Neutron stars are cosmic objects that form as a result of the evolution of ordinary stars (most likely from supernova explosions) and have densities that far exceed those of their progenitors. Although their masses are comparable to that of the Sun, their sizes are thousands of times smaller: up to about 20 km in radius. The existence of neutron stars was initially predicted through theoretical calculations and later confirmed by indirect observations. Further study of these stars remains an incredibly challenging task, partially aided by computer modeling. Using data from the Fermi Gamma-ray Space Telescope, scientists created a three-dimensional simulation of the magnetosphere of a rotating neutron star with a strong magnetic field on the Aitken supercomputer. With the help of artificial intelligence and deep learning, they calculated the mass and radius of these stars and determined the structure of their magnetic field.

Modeling the sun

Three-dimensional simulations of the Sun are truly mesmerizing, but even more important are the conclusions that researchers are able to draw thanks to such modeling. These conclusions concern the influence of the Sun’s rotation on the structure of the solar convection zone, the behavior of solar jets and tornadoes, the generation of sound waves, and many other phenomena occurring inside our star and in its atmosphere. The supercomputers Pleiades, Electra, and Aitken have already helped simulate the dynamics of the Sun and have discovered a near-surface layer with a thickness of 6,200 miles, a finding important for understanding how surface magnetic fields reorganize before emerging on the surface.

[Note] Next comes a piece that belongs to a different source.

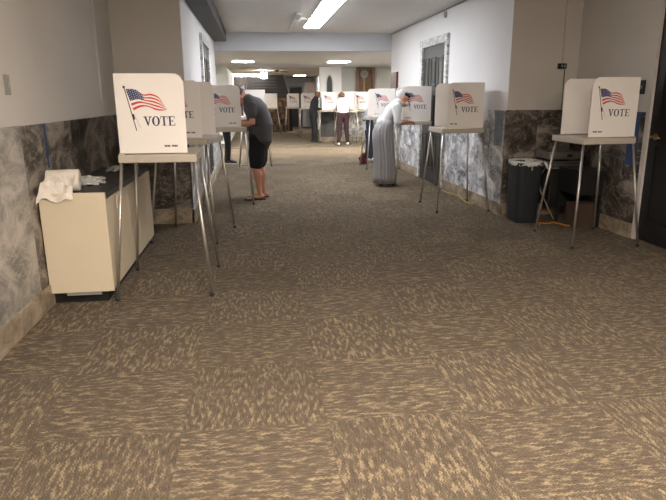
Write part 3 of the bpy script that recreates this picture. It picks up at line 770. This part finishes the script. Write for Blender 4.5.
def trousers(t, J, m, frac=1., g=1., name='trousers', flare=1.):
    B = Body(); pv, wa = V(J['pelvis']), V(J['waist']); gg = g*J.get('girth', 1.); lg = J.get('leg', 1.)
    B.loft([(pv+V((0, 0, -.06)), .155*gg, .12*gg), (pv, .175*gg, .13*gg), (pv.lerp(wa, .7), .155*gg, .12*gg)], 20)
    for sfx in 'lr':
        h, k, a = V(J['hip_'+sfx]), V(J['knee_'+sfx]), V(J['ankle_'+sfx])
        if frac < 1: B.loft([(h+V((0, 0, .03)), .10*lg), (h, .105*lg), (h.lerp(k, .5), .098*lg*flare), (h.lerp(k, frac*1.0+.0), .096*lg*flare)], 16)
        else: B.loft([(h+V((0, 0, .03)), .098*lg), (h, .103*lg), (h.lerp(k, .5), .088*lg), (k, .076*lg), (k.lerp(a, .5), .068*lg*flare), (k.lerp(a, .93), .056*lg*flare)], 16)
    return B.build(name, m, t, .011, 4)
def shoes(t, J, m, name='shoe', sole=None):
    for sfx in 'lr':
        an = V(J['ankle_'+sfx]); ft = V(J.get('foot_dir_'+sfx, (1, 0, 0))).normalized(); B = Body()
        B.loft([(an-ft*.04+V((0, 0, -.025)), .042, .045), (an+ft*.03+V((0, 0, -.025)), .043, .045), (an+ft*.10+V((0, 0, -.045)), .048, .032), (an+ft*.185+V((0, 0, -.052)), .040, .022)], 14)
        o = B.build(name, m, t, .008, 2)
        if sole: 
            mb = MB(); sdv = V((-ft.y, ft.x, 0)); c = V((an.x, an.y, 0))
            mb.prism([(-.085, -.035), (.0, -.042), (.12, -.05), (.20, -.035), (.215, 0), (.20, .035), (.12, .05), (0, .042), (-.085, .035)], 0.001, .02, lambda u, v, d: c+ft*u+sdv*v+V((0, 0, d)))
            mb.build('sole', sole, o)
M_HAIRD = mat('dark_hair', (.02, .016, .013), .6, var=.2, scale=40, bump=.4, bscale=120)
M_HAIRB = mat('brown_hair', (.10, .05, .025), .6, var=.3, scale=40, bump=.4, bscale=120)
M_MASK = mat('white_mask', (.75, .76, .78), .7, var=.03)
M_SHIRTG = mat('charcoal_jersey', (.065, .063, .066), .9, var=.12, scale=60)
M_SHORT = mat('black_cotton', (.012, .012, .014), .9, var=.1, scale=40)
M_TOPW = mat('white_cotton', (.52, .52, .52), .85, var=.02)
M_SKIRT = mat('grey_jersey', (.27, .265, .265), .85, var=.06, scale=30)
M_MAROON = mat('maroon_cotton', (.025, .008, .010), .85, var=.1)
M_DENIM = mat('dark_denim', (.03, .04, .065), .9, var=.15, scale=40)
M_LTBLUE = mat('pale_blue_cotton', (.45, .53, .62), .85, var=.05)

# --- man in shorts at the left booth (local +x = world -x)
J = dict(pelvis=(-.10, 0, .90), waist=(-.13, 0, 1.03), chest=(-.06, 0, 1.235), neck=(.055, 0, 1.385), head=(.155, 0, 1.415), face=(.72, 0, -.62), girth=1.22, leg=1.2,
         shoulder_l=(.00, .185, 1.28), elbow_l=(.0, .235, 1.06), wrist_l=(.22, .14, 1.065), hand_dir_l=(1, -.3, -.08),
         shoulder_r=(.00, -.185, 1.28), elbow_r=(.0, -.24, 1.07), wrist_r=(.21, -.10, 1.07), hand_dir_r=(1, .2, -.05),
         hip_l=(-.08, .09, .86), knee_l=(-.02, .10, .46), ankle_l=(-.07, .10, .085), foot_dir_l=(1, .15, 0),
         hip_r=(-.10, -.09, .86), knee_r=(-.07, -.10, .46), ankle_r=(-.13, -.11, .085), foot_dir_r=(1, -.12, 0))
t, hp, HM = person('person', 'man in charcoal shirt, black shorts and sandals bending over a left voting booth', (-.03, 8.47, .0), PI, J, M_SKIN, .008)
shirt(t, J, M_SHIRTG, .52, 1.02, drop=-.07); trousers(t, J, M_SHORT, .80, 1.0, 'shorts', 1.05)
B = Body(); B.ball(hp(-.0, 0, .045), .100, (1.0, .86, .85), HM); B.build('hair', M_HAIRD, t, .009, 2)
B = Body(); B.ball(hp(.01, 0, .055), .100, (1., .86, .68), HM); B.build('cap', mat('grey_cap', (.20, .17, .16), .85, var=.2), t, .009, 2)
mb = MB(); mb.prism([(-.02, .105), (-.105, -.005), (-.12, .03), (-.155, .085), (-.09, .085)], -.035, .035, lambda u, v, d: hp(u, d*(1 if v < .08 else .25), v)); mb.build('cap_flap', M_MASK, t)
B = Body(); B.ball(hp(.075, 0, -.052), .052, (.75, 1.0, .85), HM); B.build('face_mask', M_MASK, t, .008, 2)
mb = MB()
for q in (-1, 1): mb.tube([hp(.07, q*.045, -.04), hp(.03, q*.078, -.015), hp(-.005, q*.088, -.01)], .0025, 6)
mb.build('mask_strap', M_MASK, t)
for sfx in 'lr':
    an = V(J['ankle_'+sfx]); ft = V(J['foot_dir_'+sfx]).normalized(); sdv = V((-ft.y, ft.x, 0)); c = V((an.x, an.y, 0))
    mb = MB(); mb.prism([(-.075, -.03), (.0, -.036), (.12, -.05), (.20, -.04), (.22, 0), (.20, .04), (.12, .05), (0, .036), (-.075, .03)], 0.0, .018, lambda u, v, d: c+ft*u+sdv*v+V((0, 0, d)))
    mb.tube([c+ft*.06+sdv*.045+V((0, 0, .02)), c+ft*.11+sdv*.02+V((0, 0, .052)), c+ft*.15+V((0, 0, .03)), c+ft*.11-sdv*.02+V((0, 0, .052)), c+ft*.06-sdv*.045+V((0, 0, .02))], .006, 6)
    mb.build('sandal', M_TOE, t)

# --- woman with long grey skirt at the right booth (facing +x)
J = dict(pelvis=(-.03, 0, .93), waist=(.03, 0, 1.07), chest=(.12, 0, 1.235), neck=(.225, 0, 1.345), head=(.30, 0, 1.405), face=(.93, -.30, -.30), girth=.8, leg=.85,
         shoulder_l=(.17, .165, 1.26), elbow_l=(.17, .21, 1.04), wrist_l=(.36, .16, 1.04), hand_dir_l=(1, -.3, -.05),
         shoulder_r=(.17, -.165, 1.26), elbow_r=(.17, -.21, 1.03), wrist_r=(.35, -.12, 1.05), hand_dir_r=(1, .3, -.02),
         hip_l=(-.02, .08, .88), knee_l=(.03, .09, .47), ankle_l=(.02, .09, .08), hip_r=(-.03, -.08, .88), knee_r=(.0, -.09, .47), ankle_r=(-.04, -.09, .08))
t, hp, HM = person('person', 'woman in white top, white cap and long grey skirt bending over a right voting booth', (2.06, 9.45, 0), 0, J, M_SKIN, .008, scale=.975)
shirt(t, J, M_TOPW, .95, .98, 'blouse', drop=.10); shoes(t, J, M_SHORT)
mb = MB(); n = 96; Rg = []
for z, cx, rx, ry in ((1.075, .035, .115, .14), (1.0, .0, .145, .17), (.90, -.025, .16, .185), (.75, -.02, .16, .185), (.55, .0, .16, .19), (.35, .01, .165, .20), (.15, .01, .17, .205), (.045, .01, .175, .21), (.045, .01, .16, .20)):
    amp = .0 if z > 1.05 else min(.016, (1.08-z)*.06)
    Rg.append([V((cx + (rx+amp*math.sin(a*19)+amp*.6*math.sin(a*8+1))*math.cos(a), (ry+amp*math.sin(a*19)+amp*.6*math.sin(a*8+1))*math.sin(a), z)) for a in [2*PI*k/n for k in range(n)]])
mb.rings(Rg); mb.build('pleated_skirt', M_SKIRT, t)
B = Body(); B.ball(hp(-.042, 0, .05), .104, (.92, .86, .95), HM); B.build('cap', M_TOPW, t, .009, 2)
B = Body(); B.ball(hp(.02, 0, .062), .090, (.92, .86, .55), HM); B.build('cap_band', M_SHORT, t, .008, 2)
B = Body(); B.ball(hp(.08, 0, -.052), .048, (.75, 1.0, .85), HM); B.build('face_mask', mat('pale_blue_mask', (.55, .66, .78), .7), t, .008, 2)

# --- man in black, far (facing +x)
J0 = dict(pelvis=(-.02, 0, .92), waist=(-.03, 0, 1.05), chest=(.01, 0, 1.29), neck=(.06, 0, 1.46), head=(.11, 0, 1.56), face=(.85, 0, -.5), girth=1.02,
         shoulder_l=(.02, .185, 1.36), elbow_l=(.04, .23, 1.11), wrist_l=(.26, .12, 1.08), shoulder_r=(.02, -.185, 1.36), elbow_r=(.04, -.23, 1.11), wrist_r=(.26, -.12, 1.08),
         hip_l=(-.02, .09, .88), knee_l=(.0, .10, .48), ankle_l=(-.04, .10, .085), hip_r=(-.03, -.09, .88), knee_r=(.01, -.10, .48), ankle_r=(.0, -.10, .085))
t, hp, HM = person('person', 'bald man in black jacket and trousers standing at a far booth', (1.90, 19.2, 0), .1, J0, M_SKIND, .011, scale=.95)
shirt(t, J0, M_SHORT, 1., 1.03, 'jacket', drop=-.08, long=True); trousers(t, J0, M_SHORT, 1., 1.02); shoes(t, J0, M_TOE)
# --- woman in maroon trousers, back to camera
J1 = dict(pelvis=(-.06, 0, .92), waist=(-.04, 0, 1.05), chest=(.06, 0, 1.25), neck=(.17, 0, 1.37), head=(.25, 0, 1.41), face=(.8, 0, -.6), girth=.92,
         shoulder_l=(.08, .175, 1.30), elbow_l=(.12, .26, 1.07), wrist_l=(.33, .18, 1.06), shoulder_r=(.08, -.175, 1.30), elbow_r=(.12, -.26, 1.07), wrist_r=(.33, -.18, 1.06),
         hip_l=(-.05, .085, .88), knee_l=(-.02, .11, .47), ankle_l=(-.05, .14, .08), hip_r=(-.05, -.085, .88), knee_r=(.0, -.11, .47), ankle_r=(-.03, -.14, .08))
t, hp, HM = person('person', 'woman in white top and maroon trousers leaning into a far booth, back turned', (2.62, 17.83, 0), PI/2, J1, M_SKIN, .011)
shirt(t, J1, M_TOPW, 1., 1.08, 'sweater', drop=.1, long=True); trousers(t, J1, M_MAROON, 1., 1.); shoes(t, J1, M_TOPW)
B = Body(); B.ball(hp(-.02, 0, .035), .112, (1.0, .92, 1.0), HM); B.loft([(hp(-.05, 0, -.02), .085, .06), (hp(-.13, 0, -.09), .07, .04), (hp(-.21, .0, -.13), .035, .025)]); B.build('hair', M_HAIRB, t, .01, 2)
# --- person behind the left booths (only legs show)
J2 = dict(J0); J2['face'] = (.9, 0, -.4)
t, hp, HM = person('person', 'person in black trousers and white soled shoes half hidden behind the left booths', (-.60, 13.3, 0), .0, J2, M_SKIN, .011, scale=.95)
shirt(t, J2, M_SHORT, 1., 1., 'shirt', long=True); trousers(t, J2, M_SHORT); shoes(t, J2, M_SHORT, sole=M_TOPW)
B = Body(); B.ball(hp(-.018, 0, .035), .108, (1.0, .88, .95), HM); B.build('hair', M_HAIRD, t, .01, 2)
# --- person behind the skirt woman
J3 = dict(J1)
t, hp, HM = person('person', 'person in pale blue top and dark jeans standing behind the screen past the skirt woman', (2.56, 13.16, 0), 0., J3, M_SKIN, .011, scale=.97)
shirt(t, J3, M_LTBLUE, .9, 1., 'shirt', drop=-.10); trousers(t, J3, M_DENIM); shoes(t, J3, M_TOPW)
B = Body(); B.ball(hp(-.02, 0, .035), .108, (1.0, .9, .98), HM); B.build('hair', M_HAIRD, t, .01, 2)
tag(crumple('red_bag', 'dark red bag on the carpet behind the grey skirt', 'bag', (2.30, 12.66, 0), .08, .08, .14, 4, mat('dark_red_cloth', (.09, .012, .014), .8, var=.1)), 'dark red bag on the carpet behind the grey skirt', 'bag')

# ------------------------------------------------------------------ camera, world, exposure
f_px, th, ps, ro = 590., .25302, .12819, -.0059
c, s = math.cos, math.sin
F = V((s(ps)*c(th), c(ps)*c(th), -s(th))); r = V((c(ps), -s(ps), 0)); u = r.cross(F)
R2 = c(ro)*r + s(ro)*u; U2 = -s(ro)*r + c(ro)*u
cam = bpy.data.cameras.new('camera'); co = bpy.data.objects.new('camera', cam); COL.objects.link(co)
mw = Matrix((R2, U2, -F)).transposed().to_4x4(); mw.translation = V((0, 0, 1.4)); co.matrix_world = mw
cam.sensor_width = 36; cam.sensor_fit = 'HORIZONTAL'; cam.lens = 36*f_px/666; cam.clip_start = .05; cam.clip_end = 100
SC.camera = co
w = bpy.data.worlds.new('world'); SC.world = w; w.use_nodes = True
w.node_tree.nodes['Background'].inputs[0].default_value = (.5, .5, .55, 1); w.node_tree.nodes['Background'].inputs[1].default_value = .05
vs = SC.view_settings; vs.view_transform = 'Standard'; vs.look = 'None'; vs.exposure = 2.12; vs.gamma = 1; vs.use_curve_mapping = False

Watch how the evolution of turbulent flows in the Sun’s upper layers looks:

Realistic visualization of complex space processes

The most powerful data visualization system is also located at NASA, and although it’s not a supercomputer in the traditional sense, its computational capabilities are nevertheless impressive. The “hyperwall” covers an area of 300 square feet and consists of 128 screens (16 horizontally and 8 vertically) with a total resolution of over one billion pixels. Each screen is directly connected to the Pleiades supercomputer, allowing photo and video content to be processed in real time. For example, when displaying an image from Spitzer, which includes about 800,000 frames capturing parts of the Milky Way galaxy, researchers can zoom in on any star they wish, identify anomalies, and detect patterns.

Computing on Earth is just the beginning of a much larger story, during which we will better understand the Universe and the processes occurring within it. Soon, supercomputers will be able to operate directly in space to analyze data on-site, avoiding the complexity and expense of sending it to ground infrastructure. The first of these, AItech S-A2300, will perform operations in low Earth orbit: processing images in real time, providing autonomous navigation, and tracking space debris. It turns out that a revolution in space supercomputing may be very close, and we will soon witness it: the first AItech S-A2300 launches are scheduled for the first half of 2026.